Mário de Andrade mostrou a sua paixão pelo folclore nos seus estudos feitos pelos estados do Brasil, um amante das lendas e dentre delas a do bumba meu boi. Eliane Roberto na sua fala conta:
"Mário gostava de dizer que, no Brasil, a gente tinha uma pornografia desorganizada. Isto é, dispersa na literatura popular, textos religiosos, quadrinhas, modinhas e bumba-meu-boi"
Recordando a história da moça grávida que sente desejos por comer a língua do boi amado pela sua força por seu dono e patrão do seu marido. Assim é feito, a língua é retirada e o boi sacrificado pelo seu marido.
O patrão ao saber pede a cabeça do marido da mulher! O casal, então, confessou que estava morrendo de arrependimento pelo crime cometido. O filho do casal, já grandinho, ouviu a história e pediu aos pais que o levassem até a fazenda. Chegaram então os três na propriedade. Mesmo com medo de receber algum tipo de castigo, o casal acompanhou o filho, que pegou o rabo do boi, espiou lá dentro e deu três sopros muito fortes. O boi, então viveu e saiu chifrando quem tivesse pela frente. O amo não se aguentava de tanta alegria. Abraçava todos e até perdoou Catirina e Francisco.

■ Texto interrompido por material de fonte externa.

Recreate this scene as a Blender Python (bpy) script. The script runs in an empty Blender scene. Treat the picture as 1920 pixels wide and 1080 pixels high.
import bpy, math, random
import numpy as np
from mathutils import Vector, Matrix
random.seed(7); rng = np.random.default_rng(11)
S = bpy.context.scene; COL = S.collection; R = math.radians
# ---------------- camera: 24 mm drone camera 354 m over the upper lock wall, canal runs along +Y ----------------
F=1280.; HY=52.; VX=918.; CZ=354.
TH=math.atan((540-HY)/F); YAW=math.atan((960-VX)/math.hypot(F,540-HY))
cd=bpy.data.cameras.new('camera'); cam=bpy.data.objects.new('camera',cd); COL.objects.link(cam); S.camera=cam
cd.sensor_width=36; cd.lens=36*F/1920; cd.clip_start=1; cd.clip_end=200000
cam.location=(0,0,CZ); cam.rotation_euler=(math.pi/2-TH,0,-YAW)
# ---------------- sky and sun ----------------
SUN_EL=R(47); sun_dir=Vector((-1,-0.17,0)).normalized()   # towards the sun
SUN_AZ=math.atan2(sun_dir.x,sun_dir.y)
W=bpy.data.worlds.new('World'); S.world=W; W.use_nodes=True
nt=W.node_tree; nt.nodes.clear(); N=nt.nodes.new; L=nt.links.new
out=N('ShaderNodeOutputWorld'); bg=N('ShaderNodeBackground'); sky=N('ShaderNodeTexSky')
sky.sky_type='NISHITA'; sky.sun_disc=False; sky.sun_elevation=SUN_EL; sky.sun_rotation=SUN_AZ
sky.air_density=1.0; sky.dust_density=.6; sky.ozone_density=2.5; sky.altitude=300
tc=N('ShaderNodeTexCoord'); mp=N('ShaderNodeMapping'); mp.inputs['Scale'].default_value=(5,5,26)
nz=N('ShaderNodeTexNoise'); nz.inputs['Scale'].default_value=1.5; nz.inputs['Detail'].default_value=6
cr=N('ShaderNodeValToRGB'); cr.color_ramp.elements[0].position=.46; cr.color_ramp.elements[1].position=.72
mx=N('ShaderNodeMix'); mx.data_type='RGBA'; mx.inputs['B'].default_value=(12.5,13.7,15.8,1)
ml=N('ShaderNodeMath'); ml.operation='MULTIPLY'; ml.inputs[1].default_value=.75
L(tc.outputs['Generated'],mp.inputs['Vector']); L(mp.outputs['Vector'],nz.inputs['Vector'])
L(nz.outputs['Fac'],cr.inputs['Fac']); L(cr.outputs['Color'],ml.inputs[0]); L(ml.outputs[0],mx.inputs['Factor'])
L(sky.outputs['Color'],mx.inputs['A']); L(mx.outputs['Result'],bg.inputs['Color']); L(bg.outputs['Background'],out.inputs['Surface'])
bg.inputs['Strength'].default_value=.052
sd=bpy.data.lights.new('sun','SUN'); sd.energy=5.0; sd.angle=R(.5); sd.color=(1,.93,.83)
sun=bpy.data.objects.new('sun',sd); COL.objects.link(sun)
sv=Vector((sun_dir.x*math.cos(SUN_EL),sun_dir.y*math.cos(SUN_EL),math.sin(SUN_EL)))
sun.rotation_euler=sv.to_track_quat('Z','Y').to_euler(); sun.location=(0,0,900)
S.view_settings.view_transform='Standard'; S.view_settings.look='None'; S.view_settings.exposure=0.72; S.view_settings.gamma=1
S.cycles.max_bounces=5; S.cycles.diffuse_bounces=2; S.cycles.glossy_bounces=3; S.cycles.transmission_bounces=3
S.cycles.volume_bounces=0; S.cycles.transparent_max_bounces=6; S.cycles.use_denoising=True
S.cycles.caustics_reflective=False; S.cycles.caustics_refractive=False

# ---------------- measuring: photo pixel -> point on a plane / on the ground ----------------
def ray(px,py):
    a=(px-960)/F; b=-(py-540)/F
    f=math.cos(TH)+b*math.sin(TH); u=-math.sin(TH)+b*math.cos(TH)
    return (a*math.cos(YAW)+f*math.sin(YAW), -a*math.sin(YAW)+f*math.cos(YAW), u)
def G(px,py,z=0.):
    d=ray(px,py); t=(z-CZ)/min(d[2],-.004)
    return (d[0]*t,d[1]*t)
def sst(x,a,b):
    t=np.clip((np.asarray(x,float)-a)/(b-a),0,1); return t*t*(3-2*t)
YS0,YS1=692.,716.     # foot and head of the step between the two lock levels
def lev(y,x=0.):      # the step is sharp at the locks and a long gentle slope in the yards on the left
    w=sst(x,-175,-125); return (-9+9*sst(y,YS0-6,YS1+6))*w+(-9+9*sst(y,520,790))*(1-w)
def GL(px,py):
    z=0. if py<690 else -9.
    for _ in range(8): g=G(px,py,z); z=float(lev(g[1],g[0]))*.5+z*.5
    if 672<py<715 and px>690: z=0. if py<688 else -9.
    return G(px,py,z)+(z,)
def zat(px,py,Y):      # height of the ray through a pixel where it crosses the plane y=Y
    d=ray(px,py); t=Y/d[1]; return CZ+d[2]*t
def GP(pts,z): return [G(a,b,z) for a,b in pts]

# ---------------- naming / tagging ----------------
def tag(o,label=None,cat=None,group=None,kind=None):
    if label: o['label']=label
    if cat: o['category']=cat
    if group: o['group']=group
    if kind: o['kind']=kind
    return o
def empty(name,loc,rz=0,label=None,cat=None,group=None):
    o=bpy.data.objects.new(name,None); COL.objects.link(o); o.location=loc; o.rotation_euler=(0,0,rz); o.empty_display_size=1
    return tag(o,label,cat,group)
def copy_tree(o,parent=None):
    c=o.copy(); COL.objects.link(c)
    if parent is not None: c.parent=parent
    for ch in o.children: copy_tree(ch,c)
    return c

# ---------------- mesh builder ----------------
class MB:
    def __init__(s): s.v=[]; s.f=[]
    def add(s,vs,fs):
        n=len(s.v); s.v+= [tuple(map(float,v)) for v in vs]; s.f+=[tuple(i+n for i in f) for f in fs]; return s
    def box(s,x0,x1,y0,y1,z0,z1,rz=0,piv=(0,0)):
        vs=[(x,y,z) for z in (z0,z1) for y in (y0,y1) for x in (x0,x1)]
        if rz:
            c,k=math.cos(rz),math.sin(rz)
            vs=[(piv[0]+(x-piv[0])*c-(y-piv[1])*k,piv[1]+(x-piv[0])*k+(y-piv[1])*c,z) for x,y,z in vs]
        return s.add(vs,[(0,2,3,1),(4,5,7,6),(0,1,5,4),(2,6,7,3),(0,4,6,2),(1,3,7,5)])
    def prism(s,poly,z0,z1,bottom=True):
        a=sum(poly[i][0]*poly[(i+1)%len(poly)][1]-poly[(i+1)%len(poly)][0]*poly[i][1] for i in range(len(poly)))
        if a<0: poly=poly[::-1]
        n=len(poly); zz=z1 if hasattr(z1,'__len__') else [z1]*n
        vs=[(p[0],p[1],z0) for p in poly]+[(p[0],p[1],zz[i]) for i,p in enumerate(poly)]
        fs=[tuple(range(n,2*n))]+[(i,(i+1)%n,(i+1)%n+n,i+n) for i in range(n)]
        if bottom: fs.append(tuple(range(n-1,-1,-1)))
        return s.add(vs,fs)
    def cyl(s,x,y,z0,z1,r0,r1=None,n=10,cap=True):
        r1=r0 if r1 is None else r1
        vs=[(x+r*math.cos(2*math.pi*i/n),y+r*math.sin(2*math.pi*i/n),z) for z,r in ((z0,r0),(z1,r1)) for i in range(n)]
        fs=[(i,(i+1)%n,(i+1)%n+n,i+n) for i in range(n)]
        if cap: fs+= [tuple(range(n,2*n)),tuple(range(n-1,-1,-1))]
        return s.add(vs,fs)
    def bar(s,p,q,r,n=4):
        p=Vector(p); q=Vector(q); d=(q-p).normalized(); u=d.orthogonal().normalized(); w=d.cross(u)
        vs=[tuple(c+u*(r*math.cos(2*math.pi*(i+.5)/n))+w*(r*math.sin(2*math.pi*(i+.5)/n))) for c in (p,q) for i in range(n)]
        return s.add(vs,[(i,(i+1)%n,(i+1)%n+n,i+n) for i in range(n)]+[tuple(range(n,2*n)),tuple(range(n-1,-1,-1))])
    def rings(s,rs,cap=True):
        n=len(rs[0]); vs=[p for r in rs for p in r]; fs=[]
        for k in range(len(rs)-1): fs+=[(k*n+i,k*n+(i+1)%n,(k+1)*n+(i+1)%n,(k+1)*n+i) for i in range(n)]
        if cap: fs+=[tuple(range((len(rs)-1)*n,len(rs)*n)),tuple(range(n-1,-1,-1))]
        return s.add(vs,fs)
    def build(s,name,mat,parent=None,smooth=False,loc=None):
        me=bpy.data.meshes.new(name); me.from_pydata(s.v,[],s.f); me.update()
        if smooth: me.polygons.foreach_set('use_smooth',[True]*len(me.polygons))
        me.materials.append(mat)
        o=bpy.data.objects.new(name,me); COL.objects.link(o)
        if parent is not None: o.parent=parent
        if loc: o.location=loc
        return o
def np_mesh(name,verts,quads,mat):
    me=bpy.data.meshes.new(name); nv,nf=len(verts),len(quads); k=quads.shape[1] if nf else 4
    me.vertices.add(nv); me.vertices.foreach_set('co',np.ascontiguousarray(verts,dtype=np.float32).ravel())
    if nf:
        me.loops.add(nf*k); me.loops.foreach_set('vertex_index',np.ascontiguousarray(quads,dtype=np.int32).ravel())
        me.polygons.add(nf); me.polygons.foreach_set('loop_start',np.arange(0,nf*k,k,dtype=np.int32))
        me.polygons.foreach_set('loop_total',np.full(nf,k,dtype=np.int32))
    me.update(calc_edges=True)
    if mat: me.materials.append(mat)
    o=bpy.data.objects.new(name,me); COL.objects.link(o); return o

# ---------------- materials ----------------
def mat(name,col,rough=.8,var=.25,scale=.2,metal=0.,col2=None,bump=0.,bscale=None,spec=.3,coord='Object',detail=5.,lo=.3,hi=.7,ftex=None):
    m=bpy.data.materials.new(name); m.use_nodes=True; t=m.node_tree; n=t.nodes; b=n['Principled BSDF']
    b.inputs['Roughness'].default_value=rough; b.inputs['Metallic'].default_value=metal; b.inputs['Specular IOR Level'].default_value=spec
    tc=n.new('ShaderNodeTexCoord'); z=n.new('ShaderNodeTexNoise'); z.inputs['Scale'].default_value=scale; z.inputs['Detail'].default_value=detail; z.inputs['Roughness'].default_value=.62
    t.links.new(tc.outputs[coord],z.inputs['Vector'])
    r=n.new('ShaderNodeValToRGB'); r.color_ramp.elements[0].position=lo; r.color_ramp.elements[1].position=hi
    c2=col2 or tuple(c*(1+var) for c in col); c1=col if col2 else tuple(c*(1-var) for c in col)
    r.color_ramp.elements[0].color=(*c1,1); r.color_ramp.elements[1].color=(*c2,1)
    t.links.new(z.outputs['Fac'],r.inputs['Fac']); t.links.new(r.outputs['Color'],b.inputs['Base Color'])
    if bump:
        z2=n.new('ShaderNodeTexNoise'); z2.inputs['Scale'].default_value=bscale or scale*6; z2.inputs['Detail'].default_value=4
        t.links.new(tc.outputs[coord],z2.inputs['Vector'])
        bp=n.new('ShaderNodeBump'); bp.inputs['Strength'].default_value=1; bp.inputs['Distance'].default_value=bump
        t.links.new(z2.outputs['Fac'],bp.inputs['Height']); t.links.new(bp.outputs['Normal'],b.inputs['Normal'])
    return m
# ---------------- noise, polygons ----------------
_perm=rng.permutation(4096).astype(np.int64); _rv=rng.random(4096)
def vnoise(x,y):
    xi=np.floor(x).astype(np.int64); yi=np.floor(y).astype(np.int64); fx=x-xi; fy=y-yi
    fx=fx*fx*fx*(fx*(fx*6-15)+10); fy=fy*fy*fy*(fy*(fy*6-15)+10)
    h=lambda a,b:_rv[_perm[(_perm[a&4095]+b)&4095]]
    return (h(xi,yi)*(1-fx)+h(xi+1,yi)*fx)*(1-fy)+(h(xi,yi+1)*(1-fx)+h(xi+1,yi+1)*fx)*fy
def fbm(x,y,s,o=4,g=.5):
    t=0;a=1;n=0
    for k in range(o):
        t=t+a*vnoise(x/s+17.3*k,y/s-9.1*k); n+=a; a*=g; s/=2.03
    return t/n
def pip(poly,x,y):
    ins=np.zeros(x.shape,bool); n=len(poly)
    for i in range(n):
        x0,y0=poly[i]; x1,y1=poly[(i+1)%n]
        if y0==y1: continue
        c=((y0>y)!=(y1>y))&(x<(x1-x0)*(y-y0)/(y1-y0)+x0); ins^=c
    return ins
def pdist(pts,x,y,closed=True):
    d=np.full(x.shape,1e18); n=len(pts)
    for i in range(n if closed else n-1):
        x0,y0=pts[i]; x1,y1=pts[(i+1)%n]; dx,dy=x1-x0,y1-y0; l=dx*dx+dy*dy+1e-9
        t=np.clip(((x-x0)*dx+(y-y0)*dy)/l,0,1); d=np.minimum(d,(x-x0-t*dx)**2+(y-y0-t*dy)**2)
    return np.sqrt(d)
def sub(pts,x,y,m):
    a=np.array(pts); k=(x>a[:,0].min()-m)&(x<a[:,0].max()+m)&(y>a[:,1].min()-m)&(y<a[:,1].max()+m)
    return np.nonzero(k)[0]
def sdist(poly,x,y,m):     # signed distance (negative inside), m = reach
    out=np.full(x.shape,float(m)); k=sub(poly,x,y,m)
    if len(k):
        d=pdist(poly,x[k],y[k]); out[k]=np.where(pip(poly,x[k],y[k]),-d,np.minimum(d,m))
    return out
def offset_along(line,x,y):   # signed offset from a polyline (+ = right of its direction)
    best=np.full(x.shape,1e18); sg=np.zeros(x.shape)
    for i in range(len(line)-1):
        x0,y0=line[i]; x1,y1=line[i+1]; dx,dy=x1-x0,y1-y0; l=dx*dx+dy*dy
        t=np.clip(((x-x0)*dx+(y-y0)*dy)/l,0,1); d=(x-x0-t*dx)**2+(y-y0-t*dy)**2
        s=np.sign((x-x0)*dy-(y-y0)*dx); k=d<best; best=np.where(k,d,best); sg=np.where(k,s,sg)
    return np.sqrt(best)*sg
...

"A gente percebe ali um autor que tem uma atenção àquilo que é matéria erótica, ao sexo, à sensualidade - talvez a gente deva dizer uma erótica dispersa em toda a obra, mas muito intensa." _comenta Eliane Robert, que continua a sua fala:
"Particularidade da literatura erótica praticada pelo Mário de Andrade", Eliane citou uma passagem de "Macunaíma" na qual cria-se uma palavra para se referir ao que ela chamou de "orifício".
"Esse expediente remete a uma prática literária que é própria do erotismo literário ocidental, que é o seguinte: substitui-se a palavra proibida por uma infinidade, uma abundância de outras palavras que vão evocá-la."
Por não usar a “palavra –tabu”,ela, afirma que, a literatura de Mário foi "sugestiva, mas provocante; decente, mas muito maliciosa". E vai mais além Eliane na sua fala:
"A homossexualidade de Mário foi muito intocada, ficou muito escondida, tornou-se uma espécie de tabu. Chegou o momento, tarde com certeza, de a gente poder liberar em Mário aquilo que é de ordem pessoal, para a gente poder reconhecer a qualidade daquilo que é de ordem estética. E lembrar que o nosso grande modernista, que o escritor da nossa gente era homossexual, era gay. E que há resquício dessa homossexualidade em toda a sua obra. Podemos ler isso, muito embora não possamos falar de uma obra homossexual, uma obra gay. Nós não podemos e não devemos mais nos calar sobre a homossexualidade de Mário, mas tampouco podemos e devemos reduzir a sua obra à sua sexualidade. Este é o desafio que nos cabe hoje. É nesse fio que devemos nos equilibrar, sabendo, como nos ensinou Mário, que o buraco é sempre mais embaixo".
Todo o público presente riu e a aplaudiu muito!